Space Launch fleshed out a design for the system, but the Pentagon decided not to go on to the next phase. Now Space Adventures will be benefiting from that know-how instead.
"They are a strategic asset," Anderson said, "in that we feel much of the technology that they developed is both useful and applicable to commercial human spaceflight projects."
Anderson declined to discuss the terms of the transaction, other than to say that Space Launch will be a wholly owned subsidiary of privately held Space Adventures, with Jacob Lopata staying on as chief executive officer. In a news release, Lopata said he was looking forward to joining Space Adventures "to develop the technologies and business structures required to open the space frontier to all."
Anderson also declined to say whether Space Launch would be developing a suborbital or orbital craft for Space Adventures' use, but he acknowledged that "we clearly have plans to develop space tourism capabilities."
Space Adventures is already working with other companies to have a suborbital spaceship built in Russia, known as the Explorer, and to have spaceports built in the United Arab Emirates and Singapore. Just last week, a Russian news report indicated that the Explorer might not get off the ground until 2009 — somewhat later than initially expected.
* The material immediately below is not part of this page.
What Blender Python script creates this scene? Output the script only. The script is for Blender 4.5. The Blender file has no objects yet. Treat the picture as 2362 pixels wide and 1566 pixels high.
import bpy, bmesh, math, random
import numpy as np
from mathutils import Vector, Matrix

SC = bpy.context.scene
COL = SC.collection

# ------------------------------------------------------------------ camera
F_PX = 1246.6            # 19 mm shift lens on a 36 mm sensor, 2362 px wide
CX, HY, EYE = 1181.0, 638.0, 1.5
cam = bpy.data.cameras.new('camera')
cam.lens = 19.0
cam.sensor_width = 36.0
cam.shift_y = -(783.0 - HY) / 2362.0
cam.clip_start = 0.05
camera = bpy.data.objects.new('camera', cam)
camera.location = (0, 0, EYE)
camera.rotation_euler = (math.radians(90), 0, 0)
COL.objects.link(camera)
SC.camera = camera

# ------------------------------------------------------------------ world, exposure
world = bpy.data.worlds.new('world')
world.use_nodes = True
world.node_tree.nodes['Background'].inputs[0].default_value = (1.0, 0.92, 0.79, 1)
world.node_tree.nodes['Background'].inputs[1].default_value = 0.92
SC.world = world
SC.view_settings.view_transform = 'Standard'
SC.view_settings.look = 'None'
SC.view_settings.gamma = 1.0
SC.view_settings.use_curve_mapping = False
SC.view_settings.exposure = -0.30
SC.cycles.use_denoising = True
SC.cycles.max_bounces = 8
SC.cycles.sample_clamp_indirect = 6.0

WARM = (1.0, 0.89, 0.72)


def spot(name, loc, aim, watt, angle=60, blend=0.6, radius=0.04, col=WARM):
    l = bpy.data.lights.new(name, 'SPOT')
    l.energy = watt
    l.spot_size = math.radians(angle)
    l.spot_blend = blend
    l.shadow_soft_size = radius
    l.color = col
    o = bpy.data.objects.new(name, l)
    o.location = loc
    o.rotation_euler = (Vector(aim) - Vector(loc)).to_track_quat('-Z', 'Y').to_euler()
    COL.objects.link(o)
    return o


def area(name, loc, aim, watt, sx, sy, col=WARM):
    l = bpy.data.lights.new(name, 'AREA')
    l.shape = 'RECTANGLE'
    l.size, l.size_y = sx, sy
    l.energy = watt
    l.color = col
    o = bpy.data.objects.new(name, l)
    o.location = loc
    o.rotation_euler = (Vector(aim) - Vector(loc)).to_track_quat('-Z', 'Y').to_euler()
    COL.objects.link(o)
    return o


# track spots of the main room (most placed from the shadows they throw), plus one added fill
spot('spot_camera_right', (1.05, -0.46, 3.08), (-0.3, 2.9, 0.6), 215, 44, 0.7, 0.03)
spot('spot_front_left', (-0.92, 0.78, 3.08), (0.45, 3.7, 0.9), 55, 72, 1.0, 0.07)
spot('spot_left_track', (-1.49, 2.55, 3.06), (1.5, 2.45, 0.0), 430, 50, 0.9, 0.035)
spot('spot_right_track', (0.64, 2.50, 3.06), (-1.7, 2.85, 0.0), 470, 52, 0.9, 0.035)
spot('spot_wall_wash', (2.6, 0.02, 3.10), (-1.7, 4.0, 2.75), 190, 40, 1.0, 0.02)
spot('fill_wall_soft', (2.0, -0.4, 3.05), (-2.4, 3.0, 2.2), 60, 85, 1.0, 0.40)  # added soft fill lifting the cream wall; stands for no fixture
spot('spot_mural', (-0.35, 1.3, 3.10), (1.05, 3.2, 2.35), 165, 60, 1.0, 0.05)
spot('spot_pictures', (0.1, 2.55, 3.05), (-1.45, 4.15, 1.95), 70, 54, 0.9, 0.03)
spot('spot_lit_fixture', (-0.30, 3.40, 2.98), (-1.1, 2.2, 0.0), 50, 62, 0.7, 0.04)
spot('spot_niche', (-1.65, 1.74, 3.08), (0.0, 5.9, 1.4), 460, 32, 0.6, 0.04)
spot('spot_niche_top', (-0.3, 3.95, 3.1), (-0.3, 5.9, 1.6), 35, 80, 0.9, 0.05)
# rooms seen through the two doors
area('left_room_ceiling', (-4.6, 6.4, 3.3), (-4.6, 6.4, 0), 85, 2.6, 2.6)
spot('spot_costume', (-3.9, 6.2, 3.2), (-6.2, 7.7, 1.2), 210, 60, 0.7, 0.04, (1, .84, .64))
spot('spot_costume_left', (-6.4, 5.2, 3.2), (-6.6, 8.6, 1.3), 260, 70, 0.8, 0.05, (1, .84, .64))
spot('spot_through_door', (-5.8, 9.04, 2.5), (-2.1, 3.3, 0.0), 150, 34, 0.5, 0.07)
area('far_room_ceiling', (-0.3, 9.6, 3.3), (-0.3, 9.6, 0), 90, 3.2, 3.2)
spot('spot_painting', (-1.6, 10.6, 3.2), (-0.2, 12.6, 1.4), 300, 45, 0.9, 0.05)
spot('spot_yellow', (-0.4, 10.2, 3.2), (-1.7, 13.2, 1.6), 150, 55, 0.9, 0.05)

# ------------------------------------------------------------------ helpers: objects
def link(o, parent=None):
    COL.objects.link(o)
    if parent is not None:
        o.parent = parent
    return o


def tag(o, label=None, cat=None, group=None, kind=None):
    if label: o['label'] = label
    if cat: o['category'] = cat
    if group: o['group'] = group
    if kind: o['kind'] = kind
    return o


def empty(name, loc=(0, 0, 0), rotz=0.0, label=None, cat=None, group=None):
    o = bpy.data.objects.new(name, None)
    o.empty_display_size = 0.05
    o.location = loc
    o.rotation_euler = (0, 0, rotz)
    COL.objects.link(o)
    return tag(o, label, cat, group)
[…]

Anderson pooh-poohed that report. "Don't believe everything read in Russia," he told me. "I kind of chuckled when I saw that."
He also said the Explorer project and the Space Launch acquisition "have nothing to do with each other." Anderson noted that, because of U.S. export requirements, it might make sense to have access to foreign-built rocket ships as well as domestic ones.
But he emphasized that Space Adventures itself would stay focused on the business of travel arrangements rather than spaceship development. "There are groupings of companies that may have related ownership and even related names, but there is a wall between their businesses," he explained.
That stance may be important as the suborbital spaceflight market develops, because Space Adventures has forged deals with a variety of other spaceship builders to broker seats on future flights. Hypothetically, it might be awkward if Spaceship Company X came to see Space Adventures as a rival as well as a customer.
In other Space Adventures news:
- Anderson acknowledged that although the financing is in place for spaceport development in the United Arab Emirates, the Spaceport Singapore project is still not fully funded. However, he said, "the project is going very well, and I think it will be funded in a number of months."
- The company announced today that Japanese entrepreneur Daisuke Enomoto, a client who is due to fly to the international space station in September, successfully completed a round of Black Sea survival training.